* _Do this_
Pull out every line containing the string "scene".
----
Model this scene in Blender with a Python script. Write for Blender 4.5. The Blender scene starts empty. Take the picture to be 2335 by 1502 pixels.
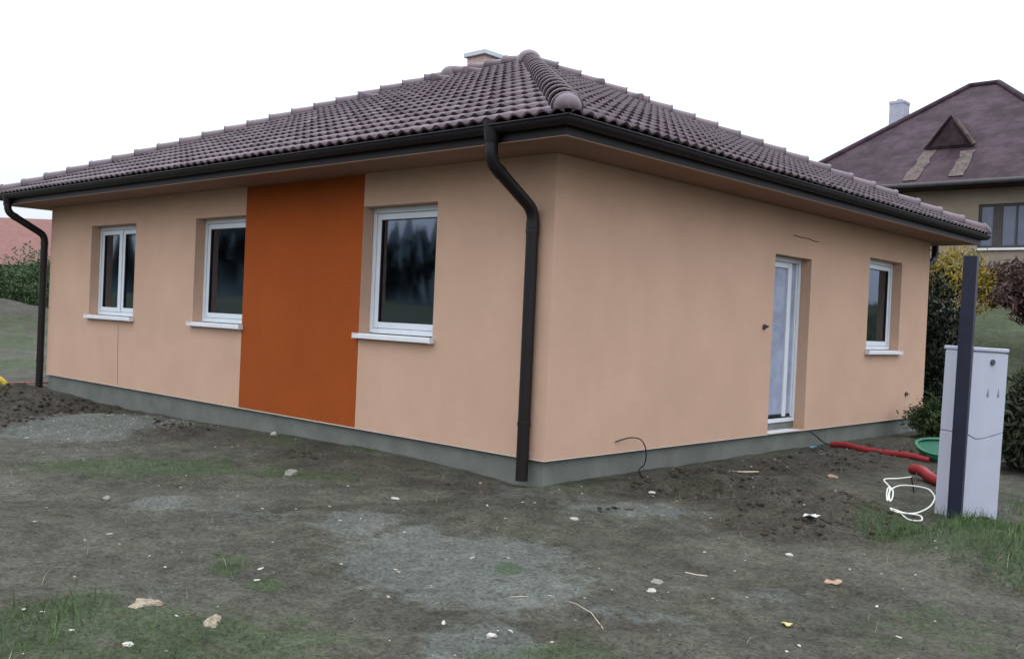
import bpy, bmesh, math, random
import numpy as np
from mathutils import Vector, Matrix

random.seed(7)
RNG = np.random.default_rng(11)
scene = bpy.context.scene
C = scene.collection
rad = math.radians

# ------------------------------------------------------------------ camera
cam_d = bpy.data.cameras.new('camera')
cam = bpy.data.objects.new('camera', cam_d)
C.objects.link(cam)
scene.camera = cam
CAM = Vector((5.3556, -6.2579, 1.2001))
right = Vector((0.7329868, 0.67880896, 0.04414461))
up = Vector((-0.04027393, -0.02147636, 0.99895785))
fwd = Vector((-0.6790496, 0.73400079, -0.01159641))
m3 = Matrix((right, up, -fwd)).transposed()
cam.matrix_world = Matrix.Translation(CAM) @ m3.to_4x4()
cam_d.sensor_fit = 'HORIZONTAL'
cam_d.sensor_width = 36.0
cam_d.lens = 36.0 * 2205.2 / 2335.0
cam_d.clip_start = 0.05
cam_d.clip_end = 1500.0

# ------------------------------------------------------------------ sky and sun (overcast)
world = bpy.data.worlds.new('World')
scene.world = world
world.use_nodes = True
wn, wl = world.node_tree.nodes, world.node_tree.links
wn.clear()
SUN_EL, SUN_ROT = rad(62), rad(140)
sky = wn.new('ShaderNodeTexSky'); sky.sky_type = 'NISHITA'; sky.sun_disc = False
sky.sun_elevation = SUN_EL; sky.sun_rotation = SUN_ROT
sky.dust_density = 4.0; sky.air_density = 1.0
tc = wn.new('ShaderNodeTexCoord')
cl = wn.new('ShaderNodeTexNoise'); cl.inputs['Scale'].default_value = 2.0; cl.inputs['Detail'].default_value = 5.0
wl.new(tc.outputs['Generated'], cl.inputs['Vector'])
ramp = wn.new('ShaderNodeValToRGB')
ramp.color_ramp.elements[0].position = 0.25; ramp.color_ramp.elements[0].color = (14.8, 16.3, 19.0, 1)
ramp.color_ramp.elements[1].position = 0.75; ramp.color_ramp.elements[1].color = (16.8, 17.6, 19.0, 1)
wl.new(cl.outputs['Fac'], ramp.inputs['Fac'])
sepz = wn.new('ShaderNodeSeparateXYZ'); wl.new(tc.outputs['Generated'], sepz.inputs[0])
zen = wn.new('ShaderNodeMapRange'); zen.inputs[1].default_value = 0.0; zen.inputs[2].default_value = 1.0   # overcast sky: brighter towards the zenith
zen.inputs[3].default_value = 0.62; zen.inputs[4].default_value = 3.2; wl.new(sepz.outputs['Z'], zen.inputs[0])
zsc = wn.new('ShaderNodeVectorMath'); zsc.operation = 'SCALE'
wl.new(ramp.outputs['Color'], zsc.inputs[0]); wl.new(zen.outputs[0], zsc.inputs['Scale'])
mix = wn.new('ShaderNodeMixRGB'); mix.inputs['Fac'].default_value = 0.93
wl.new(sky.outputs['Color'], mix.inputs['Color1']); wl.new(zsc.outputs[0], mix.inputs['Color2'])
bg = wn.new('ShaderNodeBackground'); bg.inputs['Strength'].default_value = 0.10
wl.new(mix.outputs['Color'], bg.inputs['Color'])
wo = wn.new('ShaderNodeOutputWorld'); wl.new(bg.outputs['Background'], wo.inputs['Surface'])

sun_d = bpy.data.lights.new('sun', 'SUN')
sun_d.energy = 0.5; sun_d.angle = rad(40); sun_d.color = (1.0, 0.97, 0.92)
sun = bpy.data.objects.new('sun', sun_d); C.objects.link(sun)
sd = Vector((math.sin(SUN_ROT) * math.cos(SUN_EL), math.cos(SUN_ROT) * math.cos(SUN_EL), math.sin(SUN_EL)))
sun.rotation_euler = sd.to_track_quat('Z', 'Y').to_euler()

vs = scene.view_settings
scene.display_settings.display_device = 'sRGB'
vs.view_transform = 'Standard'; vs.look = 'None'; vs.exposure = -0.5; vs.gamma = 1.0
vs.use_curve_mapping = False

# ------------------------------------------------------------------ materials
def mat(name, col, rough=0.8, spec=0.3, var=0.12, vscale=6.0, bump=0.0, bscale=60.0, metal=0.0, detail=6.0, col2=None, fine=0.0):
    """Principled with two scales of colour noise and a fine bump."""
    m = bpy.data.materials.new(name); m.use_nodes = True
    n, l = m.node_tree.nodes, m.node_tree.links
    b = n['Principled BSDF']
    b.inputs['Roughness'].default_value = rough
    b.inputs['Specular IOR Level'].default_value = spec
    b.inputs['Metallic'].default_value = metal
    t = n.new('ShaderNodeTexCoord')
    nz = n.new('ShaderNodeTexNoise'); nz.inputs['Scale'].default_value = vscale; nz.inputs['Detail'].default_value = detail
    nz.inputs['Roughness'].default_value = 0.65
    l.new(t.outputs['Object'], nz.inputs['Vector'])
    r = n.new('ShaderNodeValToRGB')
    r.color_ramp.elements[0].position = 0.3; r.color_ramp.elements[1].position = 0.7
    if col2 is None:
        lo = tuple(c * (1 - var) for c in col); hi = tuple(min(1, c * (1 + var)) for c in col)
    else:
        lo, hi = col, col2
    r.color_ramp.elements[0].color = (*lo, 1); r.color_ramp.elements[1].color = (*hi, 1)
    l.new(nz.outputs['Fac'], r.inputs['Fac'])
    out = r.outputs['Color']
    if fine:
        nf = n.new('ShaderNodeTexNoise'); nf.inputs['Scale'].default_value = bscale; nf.inputs['Detail'].default_value = 3
        l.new(t.outputs['Object'], nf.inputs['Vector'])
        mr = n.new('ShaderNodeMapRange'); mr.inputs[1].default_value = 0.3; mr.inputs[2].default_value = 0.7
        mr.inputs[3].default_value = 1 - fine; mr.inputs[4].default_value = 1 + fine
        l.new(nf.outputs['Fac'], mr.inputs[0])
        mx = n.new('ShaderNodeVectorMath'); mx.operation = 'SCALE'
        l.new(out, mx.inputs[0]); l.new(mr.outputs[0], mx.inputs['Scale'])
        out = mx.outputs[0]
    l.new(out, b.inputs['Base Color'])
    if bump:
        n2 = n.new('ShaderNodeTexNoise'); n2.inputs['Scale'].default_value = bscale; n2.inputs['Detail'].default_value = 4
        l.new(t.outputs['Object'], n2.inputs['Vector'])
        bp = n.new('ShaderNodeBump'); bp.inputs['Strength'].default_value = bump; bp.inputs['Distance'].default_value = 0.01
        l.new(n2.outputs['Fac'], bp.inputs['Height']); l.new(bp.outputs['Normal'], b.inputs['Normal'])
    return m

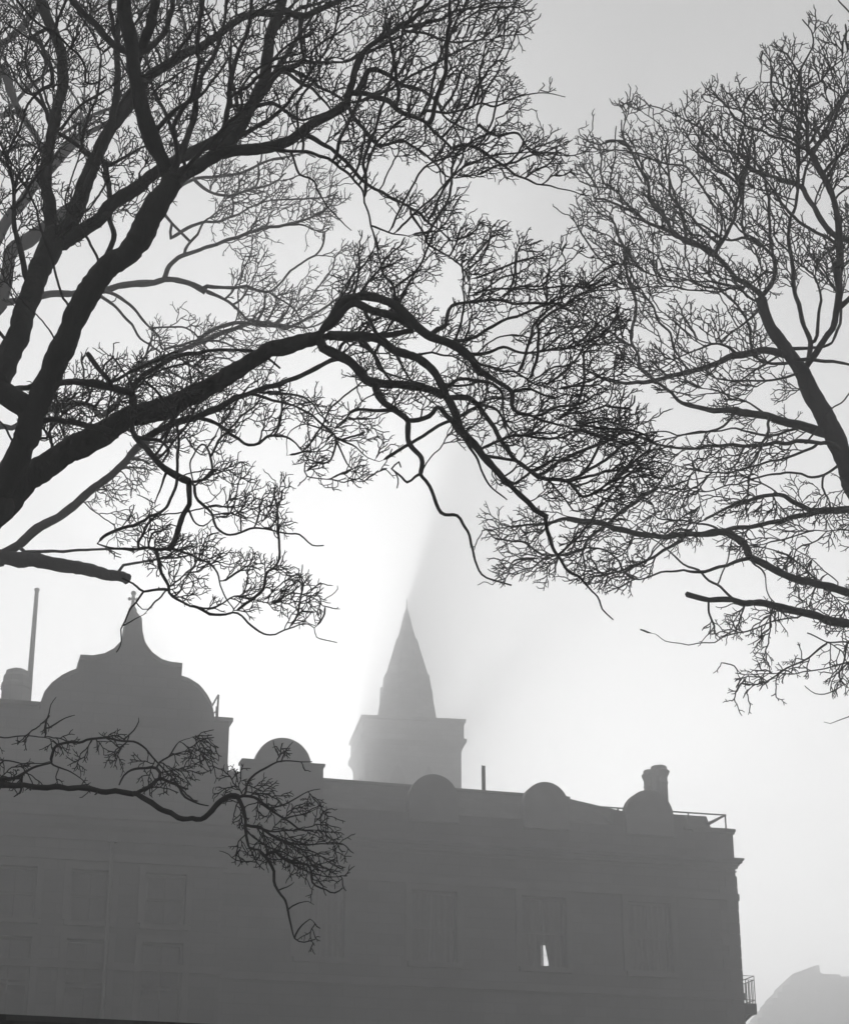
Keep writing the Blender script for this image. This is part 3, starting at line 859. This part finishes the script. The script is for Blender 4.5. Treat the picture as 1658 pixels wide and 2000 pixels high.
----
* _Solution below_
Model this scene in Blender with a Python script. Write for Blender 4.5. The Blender scene starts empty. Take the picture to be 2335 by 1502 pixels.
scene = bpy.context.scene
C = scene.collection
scene.camera = cam
scene.world = world
vs = scene.view_settings
scene.display_settings.display_device = 'sRGB'